Cuts to income tax and the import surcharge have been blamed by analysts and government officials for creating an expected shortage in state bufget revenues, while extra-budgetary expenses needed to finance several reforms planned for 2001 are expected to add billions of crowns to the expenditure side.

"These [expenditures] include banking sector reforms and reforms connected with Slovakia's effort to join the European Union and NATO," said Vladimír Tvarožka, an advisor to Deputy Prime Minister for Economy Ivan Mikloš. "These reforms are money-consuming, plus we have to hire people to do the job."

Tvarožka added that budgetary revenues would be lower in 2001 as the import surcharge, currently at 3%, is phased out.
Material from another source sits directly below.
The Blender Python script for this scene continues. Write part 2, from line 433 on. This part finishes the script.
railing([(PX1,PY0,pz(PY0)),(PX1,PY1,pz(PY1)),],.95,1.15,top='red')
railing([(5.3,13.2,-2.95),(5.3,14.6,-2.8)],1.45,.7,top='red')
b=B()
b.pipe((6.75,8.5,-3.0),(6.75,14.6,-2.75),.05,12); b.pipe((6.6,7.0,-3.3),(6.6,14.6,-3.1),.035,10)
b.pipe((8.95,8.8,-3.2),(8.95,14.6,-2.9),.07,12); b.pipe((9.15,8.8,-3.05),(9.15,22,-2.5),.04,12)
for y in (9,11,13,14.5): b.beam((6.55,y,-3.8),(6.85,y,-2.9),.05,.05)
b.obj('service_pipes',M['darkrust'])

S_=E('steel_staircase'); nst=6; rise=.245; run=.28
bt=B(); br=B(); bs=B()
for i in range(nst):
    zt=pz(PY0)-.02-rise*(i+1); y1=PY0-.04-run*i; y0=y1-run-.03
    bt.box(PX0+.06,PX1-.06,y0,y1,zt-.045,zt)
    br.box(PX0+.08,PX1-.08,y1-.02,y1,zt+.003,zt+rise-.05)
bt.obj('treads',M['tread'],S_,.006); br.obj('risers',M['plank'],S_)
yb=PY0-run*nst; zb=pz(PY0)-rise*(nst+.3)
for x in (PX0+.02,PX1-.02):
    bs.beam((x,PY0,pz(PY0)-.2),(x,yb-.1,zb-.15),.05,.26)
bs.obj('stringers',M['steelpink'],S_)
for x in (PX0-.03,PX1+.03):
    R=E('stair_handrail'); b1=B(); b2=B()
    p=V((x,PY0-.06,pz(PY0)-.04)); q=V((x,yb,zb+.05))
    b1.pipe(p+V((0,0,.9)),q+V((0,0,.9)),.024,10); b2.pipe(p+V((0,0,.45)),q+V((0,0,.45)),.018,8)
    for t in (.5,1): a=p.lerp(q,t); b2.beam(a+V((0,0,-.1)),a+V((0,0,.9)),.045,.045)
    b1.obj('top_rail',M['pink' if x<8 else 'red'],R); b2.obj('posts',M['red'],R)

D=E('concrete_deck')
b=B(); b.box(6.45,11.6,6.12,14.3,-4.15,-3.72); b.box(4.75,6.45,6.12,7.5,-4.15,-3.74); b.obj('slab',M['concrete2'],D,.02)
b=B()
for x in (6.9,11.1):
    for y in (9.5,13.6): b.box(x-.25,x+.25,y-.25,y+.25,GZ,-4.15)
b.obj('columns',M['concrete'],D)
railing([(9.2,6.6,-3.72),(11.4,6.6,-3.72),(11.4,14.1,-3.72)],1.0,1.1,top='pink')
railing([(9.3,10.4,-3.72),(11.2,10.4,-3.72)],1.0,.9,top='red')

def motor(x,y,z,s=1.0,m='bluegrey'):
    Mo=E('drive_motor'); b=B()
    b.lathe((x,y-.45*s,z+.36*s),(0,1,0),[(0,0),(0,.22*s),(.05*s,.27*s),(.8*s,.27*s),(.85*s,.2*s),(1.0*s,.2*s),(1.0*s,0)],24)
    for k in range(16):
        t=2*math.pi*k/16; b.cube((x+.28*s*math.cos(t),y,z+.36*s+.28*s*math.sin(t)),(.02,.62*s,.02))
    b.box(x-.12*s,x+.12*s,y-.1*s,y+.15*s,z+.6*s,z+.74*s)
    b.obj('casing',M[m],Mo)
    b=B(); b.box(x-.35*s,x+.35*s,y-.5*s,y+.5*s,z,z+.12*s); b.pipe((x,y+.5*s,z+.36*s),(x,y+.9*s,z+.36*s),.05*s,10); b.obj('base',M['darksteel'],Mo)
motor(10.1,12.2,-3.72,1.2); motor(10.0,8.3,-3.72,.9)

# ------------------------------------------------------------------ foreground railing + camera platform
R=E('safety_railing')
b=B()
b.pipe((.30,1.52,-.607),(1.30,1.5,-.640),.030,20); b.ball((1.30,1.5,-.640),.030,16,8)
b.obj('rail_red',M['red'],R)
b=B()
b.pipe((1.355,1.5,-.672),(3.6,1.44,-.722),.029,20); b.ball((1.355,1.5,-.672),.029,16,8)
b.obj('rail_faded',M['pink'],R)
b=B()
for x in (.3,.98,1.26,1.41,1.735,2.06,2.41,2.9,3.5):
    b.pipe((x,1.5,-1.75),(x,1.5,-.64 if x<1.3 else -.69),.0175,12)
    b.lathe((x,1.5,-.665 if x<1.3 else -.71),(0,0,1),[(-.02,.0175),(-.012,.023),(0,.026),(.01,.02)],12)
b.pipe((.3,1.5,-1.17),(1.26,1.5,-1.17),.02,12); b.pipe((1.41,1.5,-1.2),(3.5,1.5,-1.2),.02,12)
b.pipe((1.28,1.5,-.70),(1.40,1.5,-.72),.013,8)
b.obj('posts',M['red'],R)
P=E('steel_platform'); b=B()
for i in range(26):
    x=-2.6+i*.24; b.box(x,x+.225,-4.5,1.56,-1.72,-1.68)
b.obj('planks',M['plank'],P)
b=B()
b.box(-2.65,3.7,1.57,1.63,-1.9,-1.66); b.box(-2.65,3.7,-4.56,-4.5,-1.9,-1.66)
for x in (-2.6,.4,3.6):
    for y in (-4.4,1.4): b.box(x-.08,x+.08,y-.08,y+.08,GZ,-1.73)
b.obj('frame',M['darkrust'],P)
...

Finances coming into state coffers will also decline as a result of the drop in the corporate income tax from 40% to 29%, a move approved by parliament at the end of last year.

At the end of 1999, both analysts and government officials agreed that state budget revenues could not be increased further, and that the key for the year would be to limit public sector expenditures through reform of the state administration, pension and health insurance reform, and improvements to the system of funding for schools and agriculture.

However, eight months later, government and central bank officials say that the 2001 fiscal deficit can meet the 4% of GDP target only if further increases are made on the revenue side and expenditures are cut. "If we make some moves in both revenues and expenditures, we can be successful in reaching a figure under 4% of GDP," Jusko said.

Tvarožka suggested that one possible way to increase budget revenues would be to demand higher contributions from citizens to social funds. "This is something which has to be further discussed," he said.

But although ministers have agreed to explore possible cuts in expenditures for their sectors in order to decrease the projected fiscal deficit, they have been criticised by analysts for their apparent lack of effort and willingness to help reach budgetary goals.

"I think that ministers still have difficulties in realising how important it is to cut expenditures," Tatra Banka's Prega said. "They have to realise that the current budget system has little space for maneuvering. Under the current system of financing, the Finance Ministry has little room to influence ministers to cut their budgets, which is not good."

Keeping the deficit at a suitable level, according to ČSOB bank analyst Ľudovít Ódor, should be one of the main priorities for this government. "If worse comes to worst, the government can still use privatisation revenues to improve deficit figures," he said, explaining that even though the country had been urged to use the revenues to repay the national debt, the budget might be an even higher priority. "The [budget] figures are key for the evaluation of Slovakia abroad," he said.

"But on the other hand," he continued, "with several important money-consuming, but temporary, reforms planned for 2001, we might simply find that the 2001 budget figures will be worse than we are used to. That's just the way it is - everything cannot be solved in one or two years."